▶ Exercise aim
Lines containing the string "picture" are to be collected in full.

▶ Stored records
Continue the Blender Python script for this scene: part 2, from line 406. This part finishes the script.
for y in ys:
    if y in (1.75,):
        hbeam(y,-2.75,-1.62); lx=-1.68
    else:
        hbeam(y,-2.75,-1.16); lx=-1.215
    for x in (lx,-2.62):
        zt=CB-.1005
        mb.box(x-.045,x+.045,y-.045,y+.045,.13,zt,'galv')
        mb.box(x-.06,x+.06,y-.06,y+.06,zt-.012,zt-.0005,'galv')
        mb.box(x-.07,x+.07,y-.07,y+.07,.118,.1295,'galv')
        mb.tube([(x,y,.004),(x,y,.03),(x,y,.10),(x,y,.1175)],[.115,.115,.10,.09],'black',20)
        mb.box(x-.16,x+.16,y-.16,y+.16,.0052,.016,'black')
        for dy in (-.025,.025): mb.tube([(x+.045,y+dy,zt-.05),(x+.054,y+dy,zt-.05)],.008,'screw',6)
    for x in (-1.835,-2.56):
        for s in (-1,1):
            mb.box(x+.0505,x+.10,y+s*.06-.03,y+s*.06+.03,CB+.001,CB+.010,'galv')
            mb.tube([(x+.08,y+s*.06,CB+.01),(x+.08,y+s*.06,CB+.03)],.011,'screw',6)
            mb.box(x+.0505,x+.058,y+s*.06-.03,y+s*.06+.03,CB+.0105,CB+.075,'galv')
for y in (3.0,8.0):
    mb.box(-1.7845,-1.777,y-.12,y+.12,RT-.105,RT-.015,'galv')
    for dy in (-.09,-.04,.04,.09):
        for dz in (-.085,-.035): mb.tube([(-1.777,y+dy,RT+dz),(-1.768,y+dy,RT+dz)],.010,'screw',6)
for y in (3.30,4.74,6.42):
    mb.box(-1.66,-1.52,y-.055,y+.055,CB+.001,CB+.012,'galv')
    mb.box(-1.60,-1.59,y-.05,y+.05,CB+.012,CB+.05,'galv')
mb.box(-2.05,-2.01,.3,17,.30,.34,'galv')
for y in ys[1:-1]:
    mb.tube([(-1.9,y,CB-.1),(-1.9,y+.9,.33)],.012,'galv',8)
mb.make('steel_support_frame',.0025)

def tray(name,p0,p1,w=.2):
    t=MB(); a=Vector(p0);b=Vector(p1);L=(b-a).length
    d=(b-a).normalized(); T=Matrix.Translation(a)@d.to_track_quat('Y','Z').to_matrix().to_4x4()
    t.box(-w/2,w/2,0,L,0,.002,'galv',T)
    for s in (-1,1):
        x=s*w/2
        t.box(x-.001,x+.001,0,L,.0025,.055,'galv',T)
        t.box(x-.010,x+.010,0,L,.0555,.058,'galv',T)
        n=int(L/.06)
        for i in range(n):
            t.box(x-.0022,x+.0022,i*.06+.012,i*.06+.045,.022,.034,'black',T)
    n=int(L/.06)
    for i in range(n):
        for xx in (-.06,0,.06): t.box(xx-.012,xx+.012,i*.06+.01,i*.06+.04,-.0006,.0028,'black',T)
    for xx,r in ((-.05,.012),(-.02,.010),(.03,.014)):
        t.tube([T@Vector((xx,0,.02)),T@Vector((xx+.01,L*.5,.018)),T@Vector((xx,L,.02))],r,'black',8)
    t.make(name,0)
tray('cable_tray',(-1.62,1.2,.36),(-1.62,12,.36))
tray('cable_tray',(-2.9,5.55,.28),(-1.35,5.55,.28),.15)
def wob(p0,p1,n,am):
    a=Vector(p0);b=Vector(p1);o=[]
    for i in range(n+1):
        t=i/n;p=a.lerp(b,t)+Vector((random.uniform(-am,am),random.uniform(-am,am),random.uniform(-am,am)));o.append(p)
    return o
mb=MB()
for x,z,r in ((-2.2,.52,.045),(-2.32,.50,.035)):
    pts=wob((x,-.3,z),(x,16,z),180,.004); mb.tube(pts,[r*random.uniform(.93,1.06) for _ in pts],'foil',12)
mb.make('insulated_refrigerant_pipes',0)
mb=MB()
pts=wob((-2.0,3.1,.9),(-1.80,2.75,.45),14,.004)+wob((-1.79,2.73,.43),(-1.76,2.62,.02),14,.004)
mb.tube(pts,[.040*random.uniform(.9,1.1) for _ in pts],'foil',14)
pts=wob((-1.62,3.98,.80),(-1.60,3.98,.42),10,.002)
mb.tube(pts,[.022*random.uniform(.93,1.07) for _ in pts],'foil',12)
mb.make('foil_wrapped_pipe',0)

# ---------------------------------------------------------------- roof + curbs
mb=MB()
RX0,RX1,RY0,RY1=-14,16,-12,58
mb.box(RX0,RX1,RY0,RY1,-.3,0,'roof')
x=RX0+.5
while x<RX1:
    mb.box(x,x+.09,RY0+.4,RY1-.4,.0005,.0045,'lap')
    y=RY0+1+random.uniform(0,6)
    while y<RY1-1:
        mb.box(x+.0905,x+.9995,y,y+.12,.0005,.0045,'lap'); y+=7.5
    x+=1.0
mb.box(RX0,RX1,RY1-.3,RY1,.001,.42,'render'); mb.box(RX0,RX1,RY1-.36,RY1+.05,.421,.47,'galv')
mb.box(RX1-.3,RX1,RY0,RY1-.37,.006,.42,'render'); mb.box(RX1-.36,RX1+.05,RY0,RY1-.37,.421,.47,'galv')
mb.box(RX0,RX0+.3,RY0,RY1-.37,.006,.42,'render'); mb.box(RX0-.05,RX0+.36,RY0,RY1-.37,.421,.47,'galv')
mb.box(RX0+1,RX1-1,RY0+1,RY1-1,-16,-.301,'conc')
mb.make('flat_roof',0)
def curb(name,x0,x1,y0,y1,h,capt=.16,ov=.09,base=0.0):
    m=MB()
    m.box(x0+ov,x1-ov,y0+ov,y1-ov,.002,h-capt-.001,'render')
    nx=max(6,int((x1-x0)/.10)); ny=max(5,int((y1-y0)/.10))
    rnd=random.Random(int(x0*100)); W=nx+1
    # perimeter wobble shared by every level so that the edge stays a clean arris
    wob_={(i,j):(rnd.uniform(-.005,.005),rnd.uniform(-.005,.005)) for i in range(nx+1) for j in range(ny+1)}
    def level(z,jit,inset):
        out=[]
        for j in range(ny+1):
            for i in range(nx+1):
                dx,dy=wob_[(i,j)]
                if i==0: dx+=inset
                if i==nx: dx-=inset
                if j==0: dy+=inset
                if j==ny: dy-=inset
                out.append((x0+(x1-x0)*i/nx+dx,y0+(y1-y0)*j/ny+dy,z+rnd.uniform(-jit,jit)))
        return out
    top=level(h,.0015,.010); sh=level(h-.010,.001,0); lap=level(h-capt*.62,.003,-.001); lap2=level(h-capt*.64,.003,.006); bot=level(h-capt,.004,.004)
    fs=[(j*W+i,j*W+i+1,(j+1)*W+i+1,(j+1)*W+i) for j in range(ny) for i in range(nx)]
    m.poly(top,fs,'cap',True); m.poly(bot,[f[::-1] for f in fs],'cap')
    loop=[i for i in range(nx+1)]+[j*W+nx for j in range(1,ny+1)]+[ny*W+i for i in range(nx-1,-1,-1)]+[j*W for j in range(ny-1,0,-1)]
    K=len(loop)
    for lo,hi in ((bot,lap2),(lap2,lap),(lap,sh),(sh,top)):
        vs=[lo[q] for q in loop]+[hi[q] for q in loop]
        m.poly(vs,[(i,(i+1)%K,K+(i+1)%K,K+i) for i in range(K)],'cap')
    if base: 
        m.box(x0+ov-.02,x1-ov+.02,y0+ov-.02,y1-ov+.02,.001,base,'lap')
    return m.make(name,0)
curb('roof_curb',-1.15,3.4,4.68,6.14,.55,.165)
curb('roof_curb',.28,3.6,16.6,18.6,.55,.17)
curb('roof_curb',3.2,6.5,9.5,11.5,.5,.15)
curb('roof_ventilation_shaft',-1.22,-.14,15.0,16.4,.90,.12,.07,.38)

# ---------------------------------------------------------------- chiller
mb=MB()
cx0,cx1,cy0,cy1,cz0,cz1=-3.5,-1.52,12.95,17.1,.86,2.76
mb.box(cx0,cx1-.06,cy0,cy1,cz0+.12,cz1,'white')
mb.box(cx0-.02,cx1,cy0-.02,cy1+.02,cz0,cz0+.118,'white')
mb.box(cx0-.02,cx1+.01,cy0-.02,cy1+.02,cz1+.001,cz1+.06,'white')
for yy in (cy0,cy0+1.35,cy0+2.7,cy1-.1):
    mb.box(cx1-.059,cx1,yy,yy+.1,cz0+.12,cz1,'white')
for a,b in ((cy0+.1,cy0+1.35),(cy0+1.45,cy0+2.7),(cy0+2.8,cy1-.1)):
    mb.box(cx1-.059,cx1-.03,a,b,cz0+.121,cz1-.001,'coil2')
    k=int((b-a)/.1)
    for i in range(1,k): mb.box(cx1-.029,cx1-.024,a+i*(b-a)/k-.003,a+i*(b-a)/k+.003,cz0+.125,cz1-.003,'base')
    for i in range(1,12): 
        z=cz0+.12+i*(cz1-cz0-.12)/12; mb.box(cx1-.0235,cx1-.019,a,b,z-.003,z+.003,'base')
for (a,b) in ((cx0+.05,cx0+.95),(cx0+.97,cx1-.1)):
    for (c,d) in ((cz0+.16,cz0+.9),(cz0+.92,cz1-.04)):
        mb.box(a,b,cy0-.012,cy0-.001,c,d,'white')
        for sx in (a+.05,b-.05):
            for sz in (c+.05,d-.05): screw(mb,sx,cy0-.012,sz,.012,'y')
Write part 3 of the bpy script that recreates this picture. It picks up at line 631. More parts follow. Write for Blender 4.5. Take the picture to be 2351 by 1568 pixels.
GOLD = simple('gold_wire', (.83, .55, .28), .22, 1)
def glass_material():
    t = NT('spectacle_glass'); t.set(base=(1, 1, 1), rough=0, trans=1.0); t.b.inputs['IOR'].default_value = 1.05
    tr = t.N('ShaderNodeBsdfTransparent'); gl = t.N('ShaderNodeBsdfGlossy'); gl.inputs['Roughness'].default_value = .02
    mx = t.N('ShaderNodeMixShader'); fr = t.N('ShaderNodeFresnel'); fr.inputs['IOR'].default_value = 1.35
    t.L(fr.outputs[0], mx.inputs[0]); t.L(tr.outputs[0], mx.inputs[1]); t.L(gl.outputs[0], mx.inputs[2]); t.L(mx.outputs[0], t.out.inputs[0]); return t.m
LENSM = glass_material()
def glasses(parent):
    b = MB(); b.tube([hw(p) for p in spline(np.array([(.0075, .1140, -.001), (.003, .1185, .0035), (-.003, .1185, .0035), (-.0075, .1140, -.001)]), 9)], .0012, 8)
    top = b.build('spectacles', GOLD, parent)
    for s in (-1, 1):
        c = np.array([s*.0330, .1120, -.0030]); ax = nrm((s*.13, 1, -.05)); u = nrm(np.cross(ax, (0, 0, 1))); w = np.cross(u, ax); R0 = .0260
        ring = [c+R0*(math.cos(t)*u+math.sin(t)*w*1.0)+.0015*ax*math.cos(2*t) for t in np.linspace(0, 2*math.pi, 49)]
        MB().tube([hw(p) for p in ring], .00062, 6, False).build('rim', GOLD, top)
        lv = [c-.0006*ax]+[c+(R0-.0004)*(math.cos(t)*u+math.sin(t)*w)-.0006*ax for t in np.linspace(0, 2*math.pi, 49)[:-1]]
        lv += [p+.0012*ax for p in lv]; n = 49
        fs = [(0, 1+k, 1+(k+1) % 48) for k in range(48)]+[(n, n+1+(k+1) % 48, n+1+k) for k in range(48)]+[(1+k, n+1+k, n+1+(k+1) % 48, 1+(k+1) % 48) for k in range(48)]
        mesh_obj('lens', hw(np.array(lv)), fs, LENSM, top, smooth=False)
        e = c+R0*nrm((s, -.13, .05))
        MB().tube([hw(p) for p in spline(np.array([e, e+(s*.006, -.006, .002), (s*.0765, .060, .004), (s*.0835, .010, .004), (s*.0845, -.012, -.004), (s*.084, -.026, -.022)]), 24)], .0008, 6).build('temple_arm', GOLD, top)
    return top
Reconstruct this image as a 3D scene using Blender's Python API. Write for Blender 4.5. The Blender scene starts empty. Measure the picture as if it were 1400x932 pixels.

▶ Result below
Write part 3 of the bpy script that recreates this picture. It picks up at line 631. More parts follow. Write for Blender 4.5. Take the picture to be 2351 by 1568 pixels.
Reconstruct this image as a 3D scene using Blender's Python API. Write for Blender 4.5. The Blender scene starts empty. Measure the picture as if it were 1400x932 pixels.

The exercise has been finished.